Since certain ideas promoted by the media find their way into ideology, as Lull explains, these ideas “assume ever increasing importance, reinforcing their original meanings and extending their social impact” (Lull 16). Often these ideas serve the ideology of the elite, and form “ideological sets that overrepresent the interests of the powerful and underrepresent the interests of the less rich or simply less visible people” (Lull 16).

The net effect on creativity is that some ideas gain leitmotif status and enjoy constant repetition and dissemination, while others cannot find a foothold in the ideological wall.

Creativity that perhaps originates in a lower class, or comes from an “other,” perhaps a black man or a woman, necessarily receives less attention, unless it fits with the prevailing ideology, essentially, unless “the other’s” creative product continues to abase him or her in some way.
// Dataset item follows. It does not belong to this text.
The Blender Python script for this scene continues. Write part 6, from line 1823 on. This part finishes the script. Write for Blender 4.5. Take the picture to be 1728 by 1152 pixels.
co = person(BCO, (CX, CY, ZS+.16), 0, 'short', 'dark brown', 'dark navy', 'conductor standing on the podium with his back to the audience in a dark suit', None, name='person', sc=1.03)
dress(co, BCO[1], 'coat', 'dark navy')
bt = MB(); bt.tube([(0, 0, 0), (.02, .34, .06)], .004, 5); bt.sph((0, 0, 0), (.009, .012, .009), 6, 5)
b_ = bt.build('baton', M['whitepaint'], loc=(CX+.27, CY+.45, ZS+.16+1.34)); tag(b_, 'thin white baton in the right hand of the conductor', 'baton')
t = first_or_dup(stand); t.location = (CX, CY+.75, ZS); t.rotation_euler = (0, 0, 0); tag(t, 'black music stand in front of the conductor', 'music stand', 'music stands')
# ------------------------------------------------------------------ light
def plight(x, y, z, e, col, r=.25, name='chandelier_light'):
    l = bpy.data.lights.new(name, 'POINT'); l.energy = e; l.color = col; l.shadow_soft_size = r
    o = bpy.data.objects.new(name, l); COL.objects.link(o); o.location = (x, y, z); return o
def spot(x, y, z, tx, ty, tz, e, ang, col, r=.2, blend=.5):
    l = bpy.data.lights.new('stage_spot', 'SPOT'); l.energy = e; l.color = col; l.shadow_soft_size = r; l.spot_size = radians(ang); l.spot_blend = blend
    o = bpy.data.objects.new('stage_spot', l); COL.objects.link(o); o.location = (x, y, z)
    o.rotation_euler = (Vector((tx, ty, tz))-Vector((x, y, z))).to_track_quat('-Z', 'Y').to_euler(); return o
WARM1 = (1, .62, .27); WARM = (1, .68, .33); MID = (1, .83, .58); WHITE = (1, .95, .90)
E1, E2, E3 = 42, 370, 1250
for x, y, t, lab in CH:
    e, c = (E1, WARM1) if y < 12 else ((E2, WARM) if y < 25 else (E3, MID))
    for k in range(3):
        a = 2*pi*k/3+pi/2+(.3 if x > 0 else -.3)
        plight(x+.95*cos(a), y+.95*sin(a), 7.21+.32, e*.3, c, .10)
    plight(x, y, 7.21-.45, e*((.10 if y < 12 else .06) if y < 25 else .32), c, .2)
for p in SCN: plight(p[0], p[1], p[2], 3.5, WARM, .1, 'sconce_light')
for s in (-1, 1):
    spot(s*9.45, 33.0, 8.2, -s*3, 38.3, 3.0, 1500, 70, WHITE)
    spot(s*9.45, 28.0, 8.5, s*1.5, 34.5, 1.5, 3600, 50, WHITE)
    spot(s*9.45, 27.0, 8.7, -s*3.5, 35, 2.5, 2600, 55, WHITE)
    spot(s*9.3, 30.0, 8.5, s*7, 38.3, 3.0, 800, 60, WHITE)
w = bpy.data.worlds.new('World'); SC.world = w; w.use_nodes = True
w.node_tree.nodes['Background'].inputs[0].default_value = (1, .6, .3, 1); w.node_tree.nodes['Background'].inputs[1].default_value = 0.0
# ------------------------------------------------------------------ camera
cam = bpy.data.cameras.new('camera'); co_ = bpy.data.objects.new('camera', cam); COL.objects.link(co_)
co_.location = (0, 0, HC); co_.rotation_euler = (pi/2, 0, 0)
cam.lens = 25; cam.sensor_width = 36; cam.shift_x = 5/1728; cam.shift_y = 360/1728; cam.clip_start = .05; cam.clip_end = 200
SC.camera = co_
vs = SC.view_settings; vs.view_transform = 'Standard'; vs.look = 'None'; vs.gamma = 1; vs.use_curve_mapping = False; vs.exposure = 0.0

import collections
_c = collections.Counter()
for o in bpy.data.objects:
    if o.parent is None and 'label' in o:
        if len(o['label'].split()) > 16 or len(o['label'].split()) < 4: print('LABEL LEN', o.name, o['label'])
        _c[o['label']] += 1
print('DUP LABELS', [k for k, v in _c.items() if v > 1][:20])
The media tells us what creativity has value.

Laura Mulvey’s 1975 psychoanalytic essay Visual Pleasure and Narrative Cinema highlights another important effect of the media on both creativity and self esteem, specifically as it pertains to women.

Mulvey’s work essentially revealed that the media – in this case film – had succeeded not only in directing the attention of the viewer, but also of sexualizing that attention, essentially locking film in to an exclusively male gaze, exclusively focused on desire, and locking women out of the view completely, relegating them to the passive status of forms to be looked at, wanted, and controlled, and removing all female agency.

In film, Mulvey argued, “the image of woman as passive raw material for the active gaze of man takes the argument a step further into the structure of representation, adding a further layer demanded by the ideology of the patriarchal order as it is worked out in its favorite cinematic form – illusionistic narrative film…thanks to the possibility in the cinema of shifting the emphasis of the look.

It is the place of the look that defines cinema, the possibility of varying it and exposing it. Going far beyond highlighting a woman’s to-be-looked-at-ness, cinema builds the way she is to be looked at into the spectacle itself” (Mulvey 757).

The medium of narrative film affects female creativity and female self esteem in the sense that it has an intrinsic quality of rejection of female input in any other way besides silently, passively, and sexually. The limits that this places on a female filmmaker’s creativity are obvious; the effects it has on her self esteem perhaps less so. Mulvey’s message, sobering though it is, sounds the battle cry for filmmakers of all genders to “free the look of the camera,” and return creative agency to film (Mulvey 757).

Media representations, specifically of those populations who are non white and non male, still struggle to make visible – let alone do justice to – the enormous diversity of human life that we are blessed with on this planet. Ironically enough, for all the marvelous technology that we have at our disposal, we are still hamstrung by an obsolete ideological framework that controls the media. Self esteem can marshal creativity, and the goal of the future must be to free the media from its backward stance.

Works Cited

Hall, Stuart. “The Spectacle of the Other.” Representation: Cultural Representations and Signifying Practices. Ed. Stuart Hall. London: Sage Publications, 1997. 223-290. Print.

Lull, James. “Ideology, Consciousness, Hegemony.” Media, Communication, Culture: A Global Approach. New York: Columbia University Press, 1995. 6-43. Print.

Mulvey, Laura. “Visual Pleasure and Narrative Cinema.” Film Theory and Criticism: Introductory Readings. Eds. Leo Braudy and Marshall Cohen. New York: Oxford University Press, 1999. 747-757. Print.